### RECORDED DATA
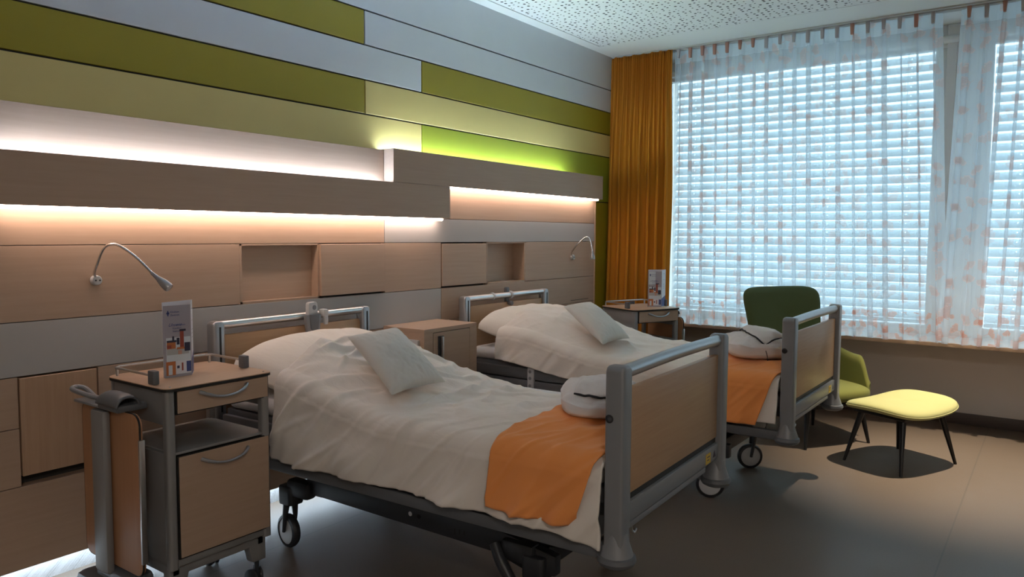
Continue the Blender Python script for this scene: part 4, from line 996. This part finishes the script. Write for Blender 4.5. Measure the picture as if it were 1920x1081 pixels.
# ------------------------------------------------------------------ brochures
def brochure(loc, rz, label, second=False):
    t = empty('brochure', loc, rz, label=label, cat='brochure', group='folded brochures standing on the bedside cabinets')
    H = 0.283; w = 0.104
    A0, A1 = Vector((0.022, -w / 2, 0)), Vector((0.030, w / 2, 0))         # front leaf faces +x
    B1_ = Vector((-0.035, w / 2 + 0.045, 0)); C0 = Vector((0.004, -w / 2 + 0.006, 0))
    def leaf(name, a, b, mat, h0=0, h1=H, off=0.0, u0=0, u1=1, th=0.0008, parent=t, z0b=None, z1b=None):
        d = (b - a).normalized(); n_ = Vector((d.y, -d.x, 0))
        p = a.lerp(b, u0) + n_ * off; q = a.lerp(b, u1) + n_ * off
        m = MB(); vs = []
        for k_, (pt, lo, hi) in enumerate(((p, h0, h1), (q, h0 if z0b is None else z0b, h1 if z1b is None else z1b))):
            for zz in (lo, hi):
                for s_ in (0, -th): vs.append(m.bm.verts.new(pt + n_ * s_ + Vector((0, 0, zz))))
        for f in ((0, 4, 6, 2), (1, 3, 7, 5), (0, 2, 3, 1), (4, 5, 7, 6), (2, 6, 7, 3), (0, 1, 5, 4)): m.bm.faces.new([vs[i] for i in f])
        bmesh.ops.recalc_face_normals(m.bm, faces=m.bm.faces[:])
        return m.build(name, M[mat], parent, smooth=False)
    back = leaf('back_leaf', C0, B1_, 'paper')
    side = leaf('side_leaf', A1, B1_, 'paper', 0.0, H - 0.003)
    leaf('blue_block', A1, B1_, 'ink_blue', 0.004, 0.062, 0.0006, 0.0, 1.0, 0.0004, side, 0.004, 0.085)
    for zz in (0.25, 0.205, 0.17, 0.155, 0.14): leaf('text_line', A1, B1_, 'ink_grey', zz, zz + 0.003, 0.0006, 0.3, 0.75, 0.0004, side)
    fr = leaf('front_leaf', A0, A1, 'paper_lilac', 0.0, H - 0.012)
    if second: leaf('top_fold', A0, A1, 'ink_pale', 0.17, H - 0.014, 0.0005, 0.05, 0.55, 0.0003, fr)
    def pic(mat, u0, u1, z0, z1, o=0.0008): leaf('picture', A0, A1, mat, z0, z1, o, u0, u1, 0.0004, fr)
    pic('ink_pale', 0.08, 0.97, 0.010, 0.150, 0.0004)
    pic('ink_grey', 0.10, 0.90, 0.085, 0.108); pic('ink_orange', 0.10, 0.42, 0.108, 0.132); pic('ink_red', 0.10, 0.26, 0.110, 0.122, 0.0012)
    pic('ink', 0.10, 0.45, 0.132, 0.140); pic('ink', 0.46, 0.56, 0.122, 0.148); pic('ink_red', 0.58, 0.72, 0.112, 0.172, 0.0010); pic('ink', 0.57, 0.80, 0.172, 0.180)
    pic('ink', 0.30, 0.37, 0.140, 0.155); pic('ink', 0.74, 0.95, 0.095, 0.128, 0.0012); pic('ink_skin', 0.50, 0.64, 0.085, 0.100, 0.0012); pic('ink_orange', 0.46, 0.74, 0.104, 0.112, 0.0014)
    pic('ink_orange', 0.06, 0.40, 0.008, 0.060, 0.0010); pic('ink_pale', 0.14, 0.28, 0.010, 0.046, 0.0014); pic('paper', 0.42, 0.97, 0.012, 0.060, 0.0009)
    pic('ink', 0.45, 0.54, 0.032, 0.042, 0.0013); pic('ink_red', 0.62, 0.68, 0.022, 0.052, 0.0013); pic('ink_blue', 0.80, 0.97, 0.016, 0.056, 0.0013)
    # emblem and lettering
    pic('ink_blue', 0.145, 0.185, 0.232, 0.252, 0.0010); pic('ink_blue', 0.115, 0.215, 0.239, 0.246, 0.0010)
    d = (A1 - A0).normalized(); rot = Matrix((( d.x, 0, d.y), (d.y, 0, -d.x), (0, 1, 0))).to_euler()
    def txt(body, u, z, size, shear=0.0, mat='ink_blue'):
        cu = bpy.data.curves.new('lettering', 'FONT'); cu.body = body; cu.size = size; cu.shear = shear; cu.extrude = 0.0001
        tmp = bpy.data.objects.new('tmp', cu); COL.objects.link(tmp); bpy.context.view_layer.update()
        me = bpy.data.meshes.new_from_object(tmp); bpy.data.objects.remove(tmp); bpy.data.curves.remove(cu)
        me.materials.clear(); me.materials.append(M[mat]); o = bpy.data.objects.new('lettering', me); COL.objects.link(o); o.parent = fr
        n_ = Vector((d.y, -d.x, 0)); o.location = A0.lerp(A1, u) + n_ * 0.0012 + Vector((0, 0, z)); o.rotation_euler = rot
    txt('Klinikum', 0.25, 0.244, 0.0095); txt('Zentrum', 0.25, 0.232, 0.0095)
    txt('Unsere', 0.16, 0.193, 0.017, 0.5); txt('Premium', 0.46, 0.194, 0.0095); txt('Komfort', 0.32, 0.182, 0.0095); txt('Station', 0.32, 0.171, 0.0095)
    return t
brochure((-2.705, 1.553, 0.8612), R(-1), 'white folded brochure standing on the near bedside cabinet')
brochure((-2.50, 5.32, 0.8612), R(-52), 'white folded brochure standing on the far bedside cabinet', True)

# ------------------------------------------------------------------ armchair and footstool
ca = math.atan2(-0.57, 0.82)
def chair():
    t = empty('armchair', (-1.355, 5.46, 0), ca, label='green upholstered armchair with a high back behind the far bed', cat='armchair')
    # local: front = +x, width = y
    def slab(z0, z1, hx, hy, r, mat, name, cx=0, n=40, dome=0.0, e=0.35):
        m = MB()
        def fn(u, v):
            th = u * 2 * PI; c, s_ = math.cos(th), math.sin(th)
            ph = (v - 0.5) * PI; k = max(0.0, math.cos(ph)) ** e; q = math.sin(ph)
            ex = lambda a, p: (abs(a) ** p) * (1 if a > 0 else -1)
            x = hx * ex(c, 0.5) * k; y = hy * ex(s_, 0.5) * k
            z = (z0 + z1) / 2 + (z1 - z0) / 2 * ex(q, 0.7) + dome * k * (1 - (x / hx) ** 2) * (1 - (y / hy) ** 2) * (1 if q > 0 else 0)
            return (cx + x, y, z)
        m.grid(fn, 72, 26, close_u=True)
        return m.build(name, M[mat], t, angle=180)
    seat = slab(0.29, 0.395, 0.29, 0.30, 0.05, 'green_fabric', 'seat', 0.03, dome=0.02)
    # curved shell: back and arms in one band
    m = MB()
    def ring(u, off, zz, flare):
        # U-shaped plan, opening to +x
        a = (u - 0.5) * 2
        L = 2.25; s_ = a * L / 2
        hw = 0.315 + off + flare; rad = 0.17; dx = -0.30 - off - flare
        # straight back half-width, corner arc, then arm
        b = hw - rad; arc = rad * PI / 2
        sa = abs(s_) * (b + arc + 0.33) / (L / 2)
        sg = 1 if s_ > 0 else -1
        if sa < b: return (dx, sg * sa)
        if sa < b + arc:
            th = (sa - b) / rad; return (dx + rad * (1 - math.cos(th)), sg * (b + rad * math.sin(th)))
        return (dx + rad + (sa - b - arc), sg * hw)
    def shell(u, v):
        a = abs(u - 0.5) * 2
        # v goes round the section: outer up, over the rim, inner down
        top = 0.615 - 0.05 * smooth01((a - 0.45) / 0.4) - 0.17 * smooth01((a - 0.86) / 0.14) ** 1.5
        bot = 0.275
        if v < 0.42: f = v / 0.42; off = 0.03; z = bot + (top - 0.03 - bot) * f
        elif v < 0.58: th = (v - 0.42) / 0.16 * PI; off = 0.03 * math.cos(th); z = top - 0.03 + 0.03 * math.sin(th); f = 1
        else: f = 1 - (v - 0.58) / 0.42; off = -0.03; z = bot + (top - 0.03 - bot) * f
        x, y = ring(u, off, z, 0.035 * ((z - bot) / 0.34))
        return (x, y, z)
    m.grid(shell, 90, 40); 
    b = m.build('back_shell', M['green_fabric'], t, angle=180, solid=0.01)
    # headrest panel
    m = MB()
    def head(u, v):
        th = u * 2 * PI; ph = (v - 0.5) * PI; k = max(0.0, math.cos(ph)) ** 0.25; q = math.sin(ph)
        ex = lambda a, p: (abs(a) ** p) * (1 if a > 0 else -1)
        yy = ex(math.cos(th), 0.33) * k; zz = ex(math.sin(th), 0.33) * k
        z = 0.795 + 0.240 * zz; wd = 0.318 + 0.030 * zz
        y = yy * wd; x = -0.345 - 0.05 * (zz) + 0.038 * ex(q, 0.8) + 0.045 * (yy) ** 2
        return (x, y, z)
    m.grid(head, 80, 22, close_u=True); m.build('headrest', M['green_shaded'], t, angle=180)
    m = MB(); m.box(-0.40, -0.33, -0.20, 0.20, 0.40, 0.62, 0.02); m.build('back_support', M['green_shaded'], t)
    m = MB(); m.box(-0.24, 0.26, -0.26, 0.26, 0.262, 0.288, 0.008); m.build('under_frame', M['black'], t)
    for sx, sy, ex_, ey in ((0.22, -0.22, 0.262, -0.265), (0.22, 0.22, 0.262, 0.265), (-0.20, -0.20, -0.26, -0.25), (-0.20, 0.20, -0.26, 0.25)):
        m = MB(); m.tube([(sx, sy, 0.27), (ex_, ey, 0.0)], [0.021, 0.010], 12); m.build('leg', M['black'], t)
    return t
chair()

def stool():
    a = math.atan2(0.51, 0.24) - PI / 2          # local y along the long side
    t = empty('footstool', (-0.745, 5.17, 0), a, label='pale green upholstered footstool with four black legs under the spotlight', cat='footstool')
    hx, hy = 0.245, 0.300
    def sad(x, y): return 0.024 * (abs(y) / hy) ** 2 - 0.016 * (abs(x) / hx) ** 2 + 0.012 * y / hy
    m = MB()
    def fn(u, v):
        th = u * 2 * PI; ph = (v - 0.5) * PI; k = max(0.0, math.cos(ph)) ** 0.32; q = math.sin(ph)
        ex = lambda a_, p: (abs(a_) ** p) * (1 if a_ > 0 else -1)
        x = hx * ex(math.cos(th), 0.48) * k * (1 - 0.05 * abs(math.sin(th))); y = hy * ex(math.sin(th), 0.48) * k
        z = 0.358 + (0.038 if q > 0 else 0.026) * ex(q, 0.75) + sad(x, y)
        return (x, y, z)
    m.grid(fn, 96, 28, close_u=True); c = m.build('cushion', M['green_light'], t, angle=180)
    m = MB(); pts = [Vector(fn(i / 96, 0.5)) for i in range(97)]; m.tube(pts, 0.0035, 6); m.build('piping', M['green_light'], c)
    m = MB(); m.box(-0.17, 0.17, -0.22, 0.22, 0.312, 0.334, 0.006); m.build('under_frame', M['black'], t)
    for sx in (-1, 1):
        for sy in (-1, 1):
            m = MB(); m.tube([(sx * 0.135, sy * 0.185, 0.325), (sx * 0.192, sy * 0.270, 0.0)], [0.020, 0.009], 12); m.build('leg', M['black'], t)
stool()

# ------------------------------------------------------------------ ceiling downlights and light
def downlight(x, y, energy, col, size, blend, label, tilt=(0, 0)):
    t = empty('downlight', (x, y, ZC - 0.02), label=label, cat='ceiling light', group='recessed ceiling downlights')
    m = MB(); m.lathe((x, y, ZC - 0.006), (0, 0, 1), [(0.045, 0.0), (0.055, 0.0), (0.057, 0.006), (0.044, 0.006), (0.045, 0)], 28); m.build('trim_ring', M['paint_white'], t, world=True)
    m = MB(); m.cyl((x, y, ZC - 0.0025), (x, y, ZC - 0.001), 0.044, n=24); m.build('lens', M['lamp_glow'], t, world=True)
    ld = bpy.data.lights.new('downlight_beam', 'SPOT'); ld.energy = energy; ld.color = col; ld.spot_size = R(size); ld.spot_blend = blend; ld.shadow_soft_size = 0.02
    lo = bpy.data.objects.new('downlight_beam', ld); COL.objects.link(lo); lo.location = (x, y, ZC - 0.03); lo.rotation_euler = (R(tilt[0]), R(tilt[1]), 0)
downlight(-0.35, 5.25, 420, (1.0, 0.84, 0.64), 56, 1.0, 'round ceiling downlight above the footstool')

# added fill panel, out of view behind the viewer, to brighten the room
t = empty('added_fill_panel', (1.2, -1.0, ZC), label='added square fill light panel on the ceiling, unseen behind the viewer', cat='ceiling light')
m = MB(); m.box(0.87, 1.53, -1.33, -0.67, ZC - 0.05, ZC - 0.001, 0.006); m.build('fill_frame', M['frame_white'], t, world=True)
m = MB(); m.box(0.90, 1.50, -1.30, -0.70, ZC - 0.055, ZC - 0.051); m.build('fill_face', M['fill_glow'], t, world=True, smooth=False)

w = bpy.data.worlds.new('sky'); sc.world = w; w.use_nodes = True
bg = w.node_tree.nodes['Background']; bg.inputs[0].default_value = (0.66, 0.86, 1.0, 1); bg.inputs[1].default_value = 2.25

sc.view_settings.view_transform = 'Standard'; sc.view_settings.look = 'None'; sc.view_settings.exposure = 0.64; sc.view_settings.gamma = 1.0
sc.view_settings.use_curve_mapping = False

### REQUIRED WORK
Where a line of the data holds "picture", show that line.

### CORRECT RESULT
Continue the Blender Python script for this scene: part 4, from line 996. This part finishes the script. Write for Blender 4.5. Measure the picture as if it were 1920x1081 pixels.
    def pic(mat, u0, u1, z0, z1, o=0.0008): leaf('picture', A0, A1, mat, z0, z1, o, u0, u1, 0.0004, fr)